THE TASK
Starting from the top of the material, restate each line exactly until the line that contains "PI = math.pi", which is also copied. Pictures are excluded.

========================================================================

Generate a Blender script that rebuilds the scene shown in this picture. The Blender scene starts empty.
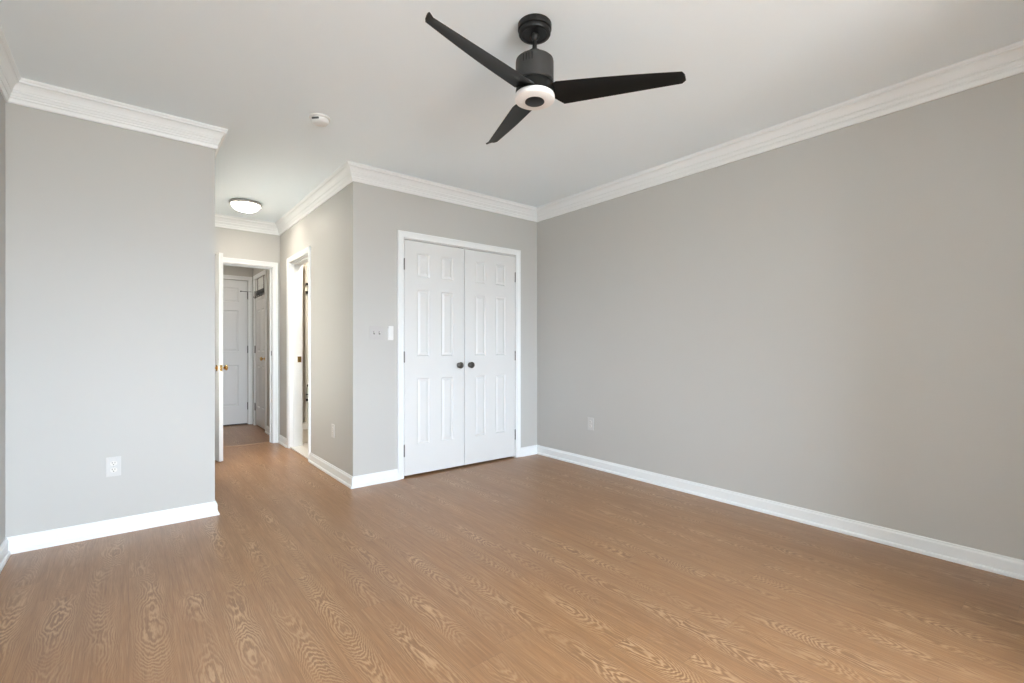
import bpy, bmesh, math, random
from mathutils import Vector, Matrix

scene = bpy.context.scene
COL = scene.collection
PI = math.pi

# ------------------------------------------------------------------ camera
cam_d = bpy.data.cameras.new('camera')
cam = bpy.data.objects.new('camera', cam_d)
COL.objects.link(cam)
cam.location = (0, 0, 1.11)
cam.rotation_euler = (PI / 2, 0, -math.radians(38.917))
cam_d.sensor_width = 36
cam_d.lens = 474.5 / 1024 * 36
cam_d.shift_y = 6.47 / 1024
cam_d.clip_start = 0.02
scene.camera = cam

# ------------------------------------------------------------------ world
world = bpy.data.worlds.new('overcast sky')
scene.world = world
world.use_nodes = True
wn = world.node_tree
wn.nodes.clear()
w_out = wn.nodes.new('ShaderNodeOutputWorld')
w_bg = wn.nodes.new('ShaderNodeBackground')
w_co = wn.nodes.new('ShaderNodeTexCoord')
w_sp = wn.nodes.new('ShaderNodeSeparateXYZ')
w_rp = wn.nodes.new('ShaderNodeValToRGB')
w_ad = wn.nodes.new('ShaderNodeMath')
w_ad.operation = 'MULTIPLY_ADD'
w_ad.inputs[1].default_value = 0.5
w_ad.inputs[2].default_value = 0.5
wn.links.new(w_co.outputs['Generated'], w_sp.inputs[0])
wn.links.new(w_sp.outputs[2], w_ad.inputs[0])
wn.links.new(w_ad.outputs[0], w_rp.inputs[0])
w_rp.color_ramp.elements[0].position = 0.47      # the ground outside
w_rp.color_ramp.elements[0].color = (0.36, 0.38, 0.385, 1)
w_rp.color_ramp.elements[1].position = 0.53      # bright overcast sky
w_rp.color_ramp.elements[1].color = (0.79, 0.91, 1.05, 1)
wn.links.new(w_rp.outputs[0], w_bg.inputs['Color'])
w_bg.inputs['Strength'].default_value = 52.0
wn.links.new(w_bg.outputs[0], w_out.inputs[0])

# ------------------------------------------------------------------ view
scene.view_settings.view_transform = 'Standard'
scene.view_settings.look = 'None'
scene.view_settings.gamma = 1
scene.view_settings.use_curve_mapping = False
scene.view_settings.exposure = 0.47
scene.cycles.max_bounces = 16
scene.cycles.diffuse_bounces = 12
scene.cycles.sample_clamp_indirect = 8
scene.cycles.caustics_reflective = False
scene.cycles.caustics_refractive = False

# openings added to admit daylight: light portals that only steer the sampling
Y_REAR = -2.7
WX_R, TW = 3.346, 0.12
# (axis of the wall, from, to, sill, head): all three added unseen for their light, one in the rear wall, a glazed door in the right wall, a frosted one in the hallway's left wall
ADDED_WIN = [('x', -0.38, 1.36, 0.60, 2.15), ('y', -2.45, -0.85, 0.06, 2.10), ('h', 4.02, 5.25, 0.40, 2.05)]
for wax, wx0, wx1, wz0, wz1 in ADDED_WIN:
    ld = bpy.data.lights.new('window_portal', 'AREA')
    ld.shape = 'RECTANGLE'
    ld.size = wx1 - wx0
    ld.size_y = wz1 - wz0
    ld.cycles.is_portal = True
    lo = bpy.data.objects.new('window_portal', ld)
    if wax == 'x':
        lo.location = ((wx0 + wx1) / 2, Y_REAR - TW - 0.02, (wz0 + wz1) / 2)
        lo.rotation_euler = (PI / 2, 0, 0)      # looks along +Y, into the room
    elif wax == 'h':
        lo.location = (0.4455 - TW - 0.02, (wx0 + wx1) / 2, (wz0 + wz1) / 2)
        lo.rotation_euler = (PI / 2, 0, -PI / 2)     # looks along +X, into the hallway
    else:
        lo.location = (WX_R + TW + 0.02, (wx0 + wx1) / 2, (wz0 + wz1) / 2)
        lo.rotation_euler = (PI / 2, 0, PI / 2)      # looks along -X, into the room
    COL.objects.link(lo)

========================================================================

WRITTEN ANSWER
Generate a Blender script that rebuilds the scene shown in this picture. The Blender scene starts empty.
import bpy, bmesh, math, random
from mathutils import Vector, Matrix

scene = bpy.context.scene
COL = scene.collection
PI = math.pi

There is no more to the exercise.